Por António Santos Veloso,
Ex-administrador do projeto do Baixo-Mondego
Finalmente está a decorrer em
bom ritmo a intervenção de desassoreamento do Mondego em Coimbra, cuja situação
era escandalosa; já nem o Basófias conseguia navegar!
A causa da não realização de
dragagens na albufeira deste açude de Coimbra durante as suas quatro décadas de
existência é a mesma das cheias evitáveis do Mondego: a indefinição sobre quem
gere, financia e conserva as diferentes estruturas que o programa de
desenvolvimento regional e hidroagrícola do Baixo-Mondego construiu e que em
qualquer país evoluído merece uma organização rigorosa, inclusive a
coparticipação dos beneficiários na gestão e no financiamento da conservação
das diferentes estruturas da obra. Pela mesma razão há outras situações graves como
o estado de ruína das estradas de serviço aos campos do Mondego, mesmo nos
locais de acesso a turismo ecológico e ao centro hípico, e a mesma indefinição
quanto à conservação dos diques! Mas o caso mais grave será o da gestão do
complexo de Barragens da Aguieira, que teve como objetivo principal evitar as
cheias e proporcionar a rega nos campos do Mondego, o qual é atualmente gerido segundo
os interesses predominantes da produção de eletricidade, conduzindo a cheias
evitáveis.
Esta situação caótica
adivinhei-a quando, como administrador do projeto do Mondego, me avisaram que o
Primeiro-Ministro vinha inaugurar o funcionamento do grande canal de rega sem
que estivesse definido o sistema de gestão da água e o respetivo preço. Um
projeto desta complexidade não pode ser executado sem um estudo da sua forma de
gestão, integrando os objetivos de desenvolvimento regional, de proteção civil,
de economia de funcionamento e de conservação, em especial quando em Portugal
não existe nenhuma descentralização para o nível regional, o que também impede
a adoção de medidas e atividades deste tipo, bem como a do inexistente
desenvolvimento agrorural, que ultrapassam a competência dos municípios. No
caso do Mondego o que valeu foi o Secretário de Estado da Agricultura, Gusmão,
um agrónomo que ao serviço das Nações Unidas adquiriu experiência nestes
domínios, o qual responsabilizou o chefe do projeto hidroagrícola em animar a
promoção de uma associação de beneficiários agrícolas. Ainda hoje são os únicos
beneficiários a cogerir o funcionamento do seu sistema de rega e drenagem e a
pagar, de forma clara e pública, a água que consomem. A situação do pagamento
da água pela indústria não sei! A centralização a que somos obrigados tem
razões muito profundas…
Tudo isto a propósito das
lampreias, das enguias e do sável, um recurso gastronómico e turístico de valor
apreciável que o nosso egoísmo geracional não se preocupa em fazer chegar aos
nossos netos. Não pensa assim a Polícia Marítima que perde noites caçando as
redes (mais de 400 por ano) dos criminosos que pescam os juvenis da fauna
piscícola em operações de extermínio, ganhando fortunas que escapam ao fisco.
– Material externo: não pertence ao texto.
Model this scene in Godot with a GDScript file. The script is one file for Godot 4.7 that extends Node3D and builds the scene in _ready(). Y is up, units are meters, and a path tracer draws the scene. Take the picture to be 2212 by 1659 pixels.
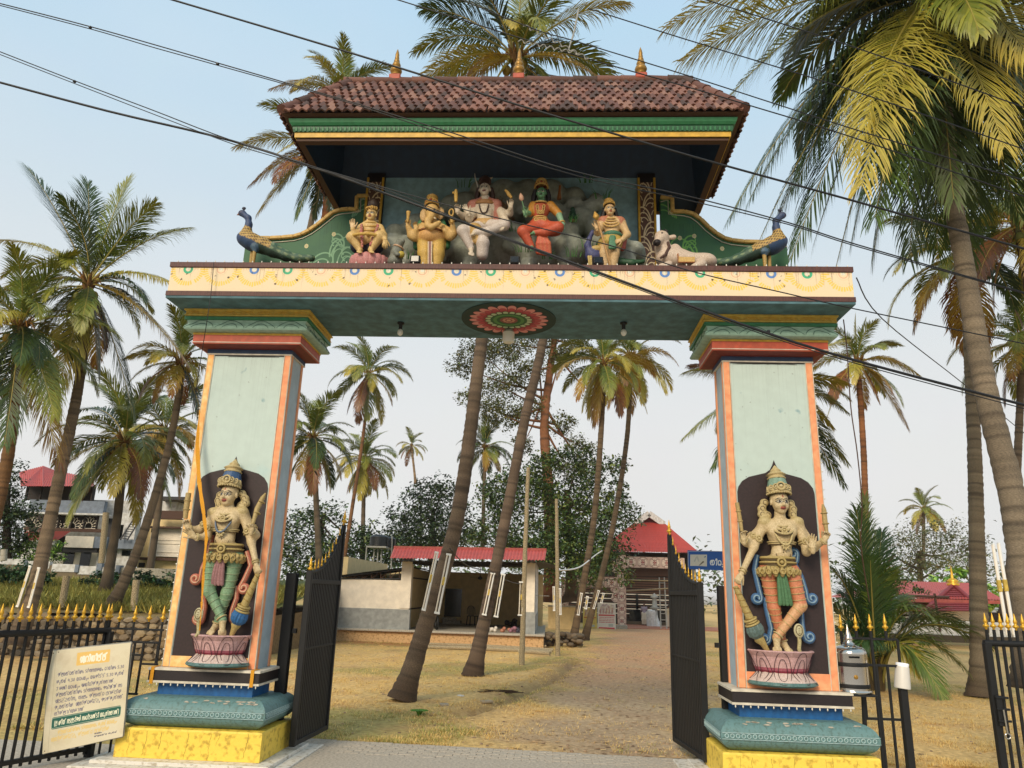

Mas enquanto em períodos de migração se defendem estas espécies na zona
estuarina do Mondego, a montante do açude dragam-se areias que são devolvidas
ao rio a jusante, onde fazem falta ao equilíbrio dos leitos e diques. Tudo isto
estaria muito certo caso fosse uma operação regular, periódica, fora da época
de migração e reprodução destas espécies. Neste caso, por falta de um poder
administrativo da obra ou regional, não existe capacidade para aplicar as
medidas de política que cada região impõe, nem força política capaz de incluir
em Orçamento de Estado ninharias como esta do desassoreamento do açude ou da
conservação dos diques; o que ruiu em 2001 causou o caos e a destruição nos
campos do Mondego! A propósito: a Proteção Civil, incluindo a de nível
municipal, já dispõe do armazenamento de sacos de areia para combater a
possibilidade de nova ameaça de rotura dos diques?
E, nesta situação, a Câmara
Municipal de Coimbra, que arcou com os pesados encargos da dragagem do rio,
fica também com o ónus da não resposta ao problema da proteção das espécies,
enquanto o leviano Estado central se acoberta à sombra da sua inação! É o
Estado, perante o qual qualquer governo soçobra sempre que há necessidade de
políticas finas de desenvolvimento, e que merecemos pela nossa falta de
cidadania, enquanto o fogo nos leva quase metade das Beiras em pouco mais de uma
noite.
Publicado no Diário de Coimbra (19/02).